>> BEGIN Input data
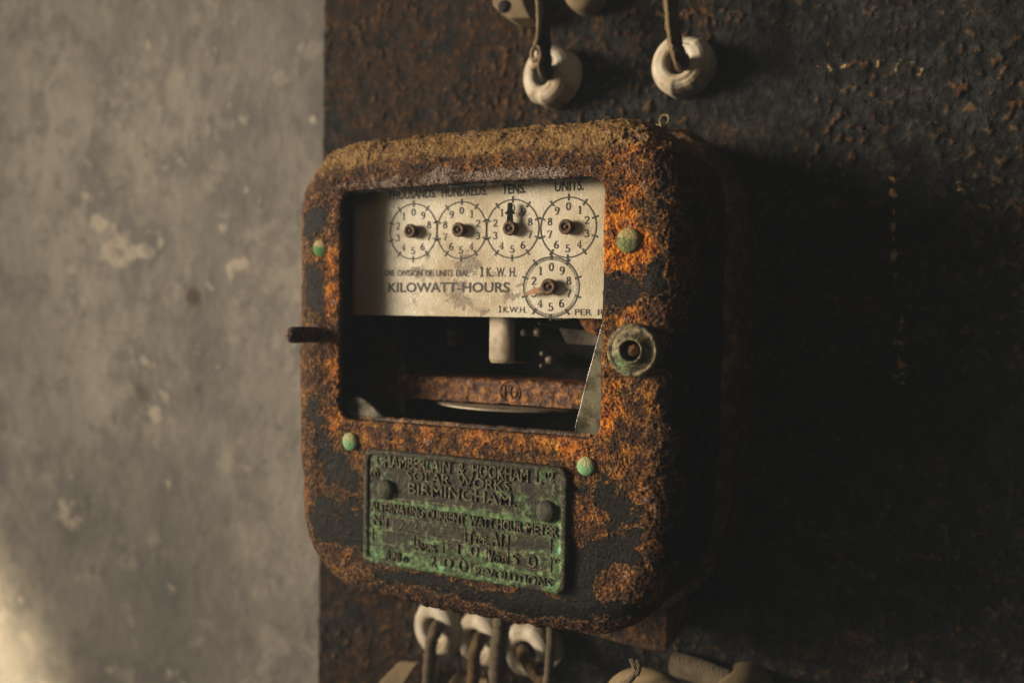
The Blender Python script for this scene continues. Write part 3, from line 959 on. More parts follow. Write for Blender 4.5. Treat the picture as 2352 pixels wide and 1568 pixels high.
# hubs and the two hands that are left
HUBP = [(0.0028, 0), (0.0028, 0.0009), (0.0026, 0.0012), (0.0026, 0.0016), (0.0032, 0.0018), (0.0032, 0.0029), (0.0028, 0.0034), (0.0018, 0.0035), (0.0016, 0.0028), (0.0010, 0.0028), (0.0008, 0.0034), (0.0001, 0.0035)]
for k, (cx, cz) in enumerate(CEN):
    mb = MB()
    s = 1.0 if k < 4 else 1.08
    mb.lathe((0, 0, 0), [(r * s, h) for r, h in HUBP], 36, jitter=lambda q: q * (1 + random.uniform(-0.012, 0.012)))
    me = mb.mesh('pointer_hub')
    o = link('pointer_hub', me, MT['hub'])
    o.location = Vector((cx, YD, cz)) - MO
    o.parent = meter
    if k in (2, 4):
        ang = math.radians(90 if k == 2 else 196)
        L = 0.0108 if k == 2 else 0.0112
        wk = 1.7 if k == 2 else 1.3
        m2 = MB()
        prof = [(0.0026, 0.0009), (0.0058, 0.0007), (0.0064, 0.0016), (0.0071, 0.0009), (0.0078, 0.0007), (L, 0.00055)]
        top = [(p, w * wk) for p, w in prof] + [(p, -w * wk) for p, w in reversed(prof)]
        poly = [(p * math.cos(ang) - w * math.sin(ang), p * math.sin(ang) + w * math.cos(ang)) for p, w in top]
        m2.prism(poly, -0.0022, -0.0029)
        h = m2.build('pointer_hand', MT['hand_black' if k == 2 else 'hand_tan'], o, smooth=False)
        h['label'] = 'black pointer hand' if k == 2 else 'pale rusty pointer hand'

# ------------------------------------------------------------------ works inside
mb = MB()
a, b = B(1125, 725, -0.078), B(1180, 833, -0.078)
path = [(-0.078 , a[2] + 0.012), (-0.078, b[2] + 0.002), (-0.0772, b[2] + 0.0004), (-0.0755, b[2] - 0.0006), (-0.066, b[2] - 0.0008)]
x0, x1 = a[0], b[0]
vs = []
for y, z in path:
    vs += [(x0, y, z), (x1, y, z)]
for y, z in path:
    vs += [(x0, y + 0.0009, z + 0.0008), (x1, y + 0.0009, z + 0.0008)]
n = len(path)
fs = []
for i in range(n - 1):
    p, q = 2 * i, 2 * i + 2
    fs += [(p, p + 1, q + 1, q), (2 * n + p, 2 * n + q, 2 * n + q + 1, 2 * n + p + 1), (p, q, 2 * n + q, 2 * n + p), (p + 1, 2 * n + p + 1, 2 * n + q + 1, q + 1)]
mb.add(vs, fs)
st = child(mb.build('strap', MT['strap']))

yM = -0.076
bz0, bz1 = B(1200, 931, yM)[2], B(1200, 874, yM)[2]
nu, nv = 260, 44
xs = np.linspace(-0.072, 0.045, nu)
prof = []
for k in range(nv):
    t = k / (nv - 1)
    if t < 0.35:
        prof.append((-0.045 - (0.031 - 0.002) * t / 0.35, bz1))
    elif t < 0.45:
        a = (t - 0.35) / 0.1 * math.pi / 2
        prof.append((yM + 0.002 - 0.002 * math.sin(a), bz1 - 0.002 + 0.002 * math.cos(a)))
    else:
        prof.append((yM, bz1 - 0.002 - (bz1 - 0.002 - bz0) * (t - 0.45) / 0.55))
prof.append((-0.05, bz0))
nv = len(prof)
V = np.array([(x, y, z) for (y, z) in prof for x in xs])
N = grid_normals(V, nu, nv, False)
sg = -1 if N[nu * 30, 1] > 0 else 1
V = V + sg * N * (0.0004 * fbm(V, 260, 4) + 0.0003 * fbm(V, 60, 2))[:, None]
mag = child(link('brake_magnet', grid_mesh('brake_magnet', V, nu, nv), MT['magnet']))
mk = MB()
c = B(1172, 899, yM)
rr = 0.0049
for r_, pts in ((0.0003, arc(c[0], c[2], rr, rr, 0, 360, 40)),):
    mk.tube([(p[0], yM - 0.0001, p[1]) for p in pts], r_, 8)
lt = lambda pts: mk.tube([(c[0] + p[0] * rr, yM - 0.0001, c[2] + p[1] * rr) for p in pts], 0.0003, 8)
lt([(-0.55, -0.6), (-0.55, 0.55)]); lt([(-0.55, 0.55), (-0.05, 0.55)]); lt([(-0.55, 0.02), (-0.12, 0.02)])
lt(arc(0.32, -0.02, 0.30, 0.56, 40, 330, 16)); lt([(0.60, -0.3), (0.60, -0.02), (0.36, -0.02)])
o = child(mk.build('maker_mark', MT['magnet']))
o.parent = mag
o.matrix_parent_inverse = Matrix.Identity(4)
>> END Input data
>> BEGIN Input data
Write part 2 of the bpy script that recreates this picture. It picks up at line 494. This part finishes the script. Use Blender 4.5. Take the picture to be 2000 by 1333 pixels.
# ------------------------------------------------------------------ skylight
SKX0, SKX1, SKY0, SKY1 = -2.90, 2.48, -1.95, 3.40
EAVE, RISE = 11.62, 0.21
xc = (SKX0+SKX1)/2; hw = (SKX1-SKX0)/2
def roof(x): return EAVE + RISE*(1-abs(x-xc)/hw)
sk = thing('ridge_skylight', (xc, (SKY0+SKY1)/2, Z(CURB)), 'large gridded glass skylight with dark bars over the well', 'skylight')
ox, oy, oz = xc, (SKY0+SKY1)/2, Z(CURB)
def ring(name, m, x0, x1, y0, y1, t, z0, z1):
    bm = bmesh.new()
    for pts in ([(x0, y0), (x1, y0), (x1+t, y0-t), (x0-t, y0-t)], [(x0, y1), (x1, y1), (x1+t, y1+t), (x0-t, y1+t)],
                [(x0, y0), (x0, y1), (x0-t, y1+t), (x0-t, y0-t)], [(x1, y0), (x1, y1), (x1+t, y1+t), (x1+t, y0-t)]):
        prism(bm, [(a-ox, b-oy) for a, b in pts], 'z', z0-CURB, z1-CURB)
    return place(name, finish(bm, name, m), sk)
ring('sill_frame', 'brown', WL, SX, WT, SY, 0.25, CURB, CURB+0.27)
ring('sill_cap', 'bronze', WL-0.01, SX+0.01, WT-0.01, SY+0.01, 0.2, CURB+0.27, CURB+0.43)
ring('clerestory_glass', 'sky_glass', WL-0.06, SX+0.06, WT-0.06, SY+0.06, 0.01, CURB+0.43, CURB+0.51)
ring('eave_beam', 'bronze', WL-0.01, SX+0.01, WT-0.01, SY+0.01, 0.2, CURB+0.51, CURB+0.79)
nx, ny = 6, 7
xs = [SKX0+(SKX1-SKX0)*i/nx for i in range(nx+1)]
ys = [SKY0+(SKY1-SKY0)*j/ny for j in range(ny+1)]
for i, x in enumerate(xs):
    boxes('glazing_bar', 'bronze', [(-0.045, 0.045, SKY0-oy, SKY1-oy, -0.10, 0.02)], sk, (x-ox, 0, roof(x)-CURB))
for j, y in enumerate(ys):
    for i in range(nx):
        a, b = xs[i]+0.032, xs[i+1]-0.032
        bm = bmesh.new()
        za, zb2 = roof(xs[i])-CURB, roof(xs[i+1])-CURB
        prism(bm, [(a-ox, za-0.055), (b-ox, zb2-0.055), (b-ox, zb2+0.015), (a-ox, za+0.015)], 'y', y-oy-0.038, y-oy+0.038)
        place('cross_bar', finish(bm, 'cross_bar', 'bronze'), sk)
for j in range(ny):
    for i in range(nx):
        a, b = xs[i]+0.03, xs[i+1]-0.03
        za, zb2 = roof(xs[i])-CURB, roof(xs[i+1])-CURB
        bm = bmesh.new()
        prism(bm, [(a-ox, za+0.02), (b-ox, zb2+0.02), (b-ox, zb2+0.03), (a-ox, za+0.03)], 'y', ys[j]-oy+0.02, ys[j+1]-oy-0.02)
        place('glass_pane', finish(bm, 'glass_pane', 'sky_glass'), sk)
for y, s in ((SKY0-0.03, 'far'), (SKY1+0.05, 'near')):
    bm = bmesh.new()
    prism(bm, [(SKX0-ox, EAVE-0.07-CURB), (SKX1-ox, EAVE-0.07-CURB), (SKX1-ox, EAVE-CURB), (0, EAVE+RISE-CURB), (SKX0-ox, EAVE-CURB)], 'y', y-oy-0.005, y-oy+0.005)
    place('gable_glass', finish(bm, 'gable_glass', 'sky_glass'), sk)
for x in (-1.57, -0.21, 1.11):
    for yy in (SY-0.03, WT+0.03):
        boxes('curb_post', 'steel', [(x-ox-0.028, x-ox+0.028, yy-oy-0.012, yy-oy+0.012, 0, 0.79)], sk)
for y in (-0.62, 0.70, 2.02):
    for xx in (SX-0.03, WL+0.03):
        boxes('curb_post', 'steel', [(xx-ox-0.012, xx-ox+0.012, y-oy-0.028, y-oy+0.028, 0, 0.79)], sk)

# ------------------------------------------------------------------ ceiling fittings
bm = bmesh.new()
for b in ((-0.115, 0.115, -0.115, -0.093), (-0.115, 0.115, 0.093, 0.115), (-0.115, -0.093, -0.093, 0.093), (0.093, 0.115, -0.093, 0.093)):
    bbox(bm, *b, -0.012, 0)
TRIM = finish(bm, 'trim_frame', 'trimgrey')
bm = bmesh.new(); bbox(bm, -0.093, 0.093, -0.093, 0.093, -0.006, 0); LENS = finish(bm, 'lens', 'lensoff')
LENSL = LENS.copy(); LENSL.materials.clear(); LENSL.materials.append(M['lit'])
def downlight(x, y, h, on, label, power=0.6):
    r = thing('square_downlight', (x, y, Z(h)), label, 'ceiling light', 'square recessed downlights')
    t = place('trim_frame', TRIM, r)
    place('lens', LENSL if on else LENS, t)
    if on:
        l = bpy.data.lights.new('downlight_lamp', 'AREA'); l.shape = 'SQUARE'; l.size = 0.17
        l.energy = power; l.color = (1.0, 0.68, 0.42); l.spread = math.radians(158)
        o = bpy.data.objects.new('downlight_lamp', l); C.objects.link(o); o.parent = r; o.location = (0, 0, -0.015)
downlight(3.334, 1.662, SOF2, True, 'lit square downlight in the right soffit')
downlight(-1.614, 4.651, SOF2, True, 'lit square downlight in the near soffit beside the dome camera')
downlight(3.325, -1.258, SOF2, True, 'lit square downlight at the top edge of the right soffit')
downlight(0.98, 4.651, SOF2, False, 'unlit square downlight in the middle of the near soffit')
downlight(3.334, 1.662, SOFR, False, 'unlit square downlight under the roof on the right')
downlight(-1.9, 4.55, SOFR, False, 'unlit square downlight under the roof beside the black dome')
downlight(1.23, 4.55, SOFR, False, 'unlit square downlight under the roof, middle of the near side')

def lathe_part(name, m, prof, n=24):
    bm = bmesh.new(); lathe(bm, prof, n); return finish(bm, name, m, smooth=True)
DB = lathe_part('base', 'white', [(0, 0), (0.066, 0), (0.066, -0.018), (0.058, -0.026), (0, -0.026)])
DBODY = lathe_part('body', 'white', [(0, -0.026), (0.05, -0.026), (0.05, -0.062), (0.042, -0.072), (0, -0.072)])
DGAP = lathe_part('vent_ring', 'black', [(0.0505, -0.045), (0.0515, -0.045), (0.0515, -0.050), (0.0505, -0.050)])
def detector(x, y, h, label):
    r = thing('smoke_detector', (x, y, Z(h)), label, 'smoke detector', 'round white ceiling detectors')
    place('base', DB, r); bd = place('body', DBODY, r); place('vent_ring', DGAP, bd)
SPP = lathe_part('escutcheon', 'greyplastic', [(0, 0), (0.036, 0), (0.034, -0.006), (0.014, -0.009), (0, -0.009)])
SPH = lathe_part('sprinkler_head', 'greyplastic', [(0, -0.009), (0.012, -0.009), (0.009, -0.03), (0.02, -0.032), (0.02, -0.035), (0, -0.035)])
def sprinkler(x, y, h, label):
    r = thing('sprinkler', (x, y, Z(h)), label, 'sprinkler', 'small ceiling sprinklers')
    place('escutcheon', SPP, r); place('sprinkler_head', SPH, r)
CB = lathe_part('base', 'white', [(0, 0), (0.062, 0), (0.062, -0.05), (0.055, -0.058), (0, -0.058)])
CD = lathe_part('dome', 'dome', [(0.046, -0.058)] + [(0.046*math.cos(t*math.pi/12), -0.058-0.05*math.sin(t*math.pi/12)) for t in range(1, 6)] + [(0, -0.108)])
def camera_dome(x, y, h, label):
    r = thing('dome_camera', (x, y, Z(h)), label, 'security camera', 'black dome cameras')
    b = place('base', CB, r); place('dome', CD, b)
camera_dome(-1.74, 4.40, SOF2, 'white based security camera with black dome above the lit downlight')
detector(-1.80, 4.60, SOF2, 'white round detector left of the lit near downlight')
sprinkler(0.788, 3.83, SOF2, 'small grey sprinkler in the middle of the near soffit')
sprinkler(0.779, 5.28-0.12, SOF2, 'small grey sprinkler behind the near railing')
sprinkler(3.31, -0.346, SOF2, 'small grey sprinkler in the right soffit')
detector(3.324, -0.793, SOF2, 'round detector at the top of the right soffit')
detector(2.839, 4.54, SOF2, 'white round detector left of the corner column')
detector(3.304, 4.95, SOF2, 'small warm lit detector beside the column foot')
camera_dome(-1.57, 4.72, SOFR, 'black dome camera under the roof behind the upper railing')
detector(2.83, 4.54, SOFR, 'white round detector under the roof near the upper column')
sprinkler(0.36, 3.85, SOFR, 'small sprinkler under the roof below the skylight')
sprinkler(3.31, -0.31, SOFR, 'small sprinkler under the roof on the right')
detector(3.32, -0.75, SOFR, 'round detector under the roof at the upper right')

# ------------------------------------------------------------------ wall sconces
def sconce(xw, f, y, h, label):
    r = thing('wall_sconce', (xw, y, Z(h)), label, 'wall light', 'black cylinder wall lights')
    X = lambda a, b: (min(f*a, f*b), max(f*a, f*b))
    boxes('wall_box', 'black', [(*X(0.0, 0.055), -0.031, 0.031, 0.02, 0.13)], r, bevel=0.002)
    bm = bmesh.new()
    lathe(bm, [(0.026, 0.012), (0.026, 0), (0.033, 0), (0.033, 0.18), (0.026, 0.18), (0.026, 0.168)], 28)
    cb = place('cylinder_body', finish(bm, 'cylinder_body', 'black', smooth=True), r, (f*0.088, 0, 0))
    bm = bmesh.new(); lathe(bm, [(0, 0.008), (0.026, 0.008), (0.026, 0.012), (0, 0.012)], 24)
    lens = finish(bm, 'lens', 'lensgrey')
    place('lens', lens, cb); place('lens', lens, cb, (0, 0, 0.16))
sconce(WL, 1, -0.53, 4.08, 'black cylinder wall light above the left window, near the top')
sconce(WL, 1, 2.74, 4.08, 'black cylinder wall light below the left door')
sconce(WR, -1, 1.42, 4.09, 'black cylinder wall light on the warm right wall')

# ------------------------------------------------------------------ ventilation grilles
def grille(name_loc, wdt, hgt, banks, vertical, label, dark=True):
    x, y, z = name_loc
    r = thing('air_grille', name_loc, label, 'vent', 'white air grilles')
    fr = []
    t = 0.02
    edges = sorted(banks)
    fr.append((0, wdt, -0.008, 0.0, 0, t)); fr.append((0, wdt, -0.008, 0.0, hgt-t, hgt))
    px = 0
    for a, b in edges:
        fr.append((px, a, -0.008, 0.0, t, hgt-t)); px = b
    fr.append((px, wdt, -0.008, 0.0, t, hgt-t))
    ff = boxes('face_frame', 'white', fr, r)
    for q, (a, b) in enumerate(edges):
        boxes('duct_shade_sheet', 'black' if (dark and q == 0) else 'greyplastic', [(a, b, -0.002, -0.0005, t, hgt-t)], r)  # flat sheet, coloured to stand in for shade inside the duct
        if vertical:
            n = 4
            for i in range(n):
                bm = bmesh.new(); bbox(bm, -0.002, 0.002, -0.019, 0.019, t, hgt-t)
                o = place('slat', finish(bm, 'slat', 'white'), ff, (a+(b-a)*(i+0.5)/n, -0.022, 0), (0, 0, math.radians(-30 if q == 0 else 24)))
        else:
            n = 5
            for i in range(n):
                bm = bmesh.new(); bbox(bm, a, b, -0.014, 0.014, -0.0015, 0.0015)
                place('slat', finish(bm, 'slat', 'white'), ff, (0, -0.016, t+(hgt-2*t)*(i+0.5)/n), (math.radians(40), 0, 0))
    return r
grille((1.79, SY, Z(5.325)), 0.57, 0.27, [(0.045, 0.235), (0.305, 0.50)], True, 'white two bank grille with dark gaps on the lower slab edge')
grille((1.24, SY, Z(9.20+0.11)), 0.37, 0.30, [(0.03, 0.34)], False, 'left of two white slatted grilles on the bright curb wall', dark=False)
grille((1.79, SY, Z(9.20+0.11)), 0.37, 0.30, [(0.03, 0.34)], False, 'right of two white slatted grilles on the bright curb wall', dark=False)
>> END Input data
>> BEGIN Input data
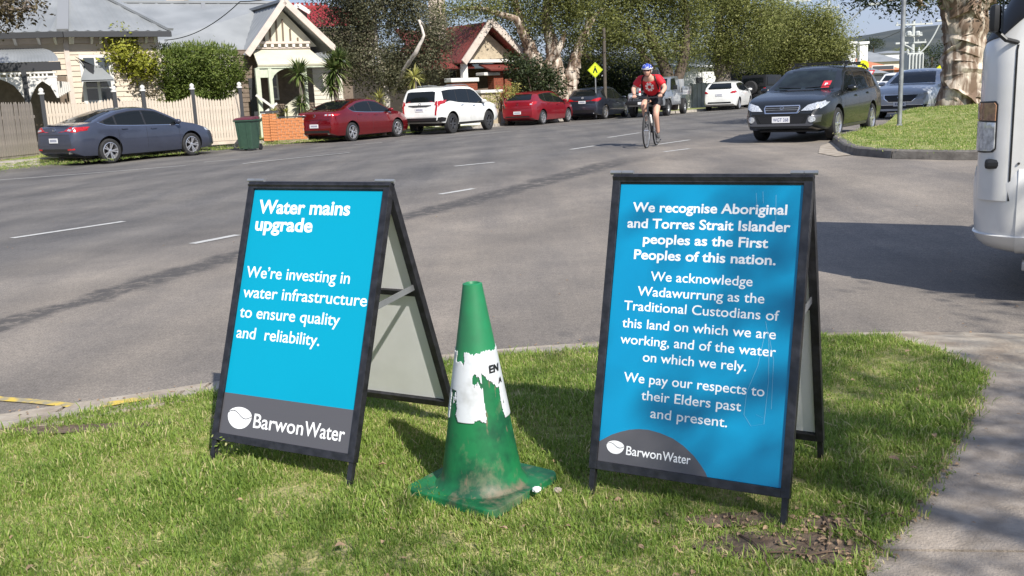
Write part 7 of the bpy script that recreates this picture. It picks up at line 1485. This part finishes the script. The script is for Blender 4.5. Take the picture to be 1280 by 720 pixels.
>> END Input data
• _Exercise_: Note each line of the entries that has "finishes" in it, and copy those lines.

• _Result_:
Write part 2 of the bpy script that recreates this picture. It picks up at line 494. This part finishes the script. Use Blender 4.5. Take the picture to be 2000 by 1333 pixels.
Write part 7 of the bpy script that recreates this picture. It picks up at line 1485. This part finishes the script. The script is for Blender 4.5. Take the picture to be 1280 by 720 pixels.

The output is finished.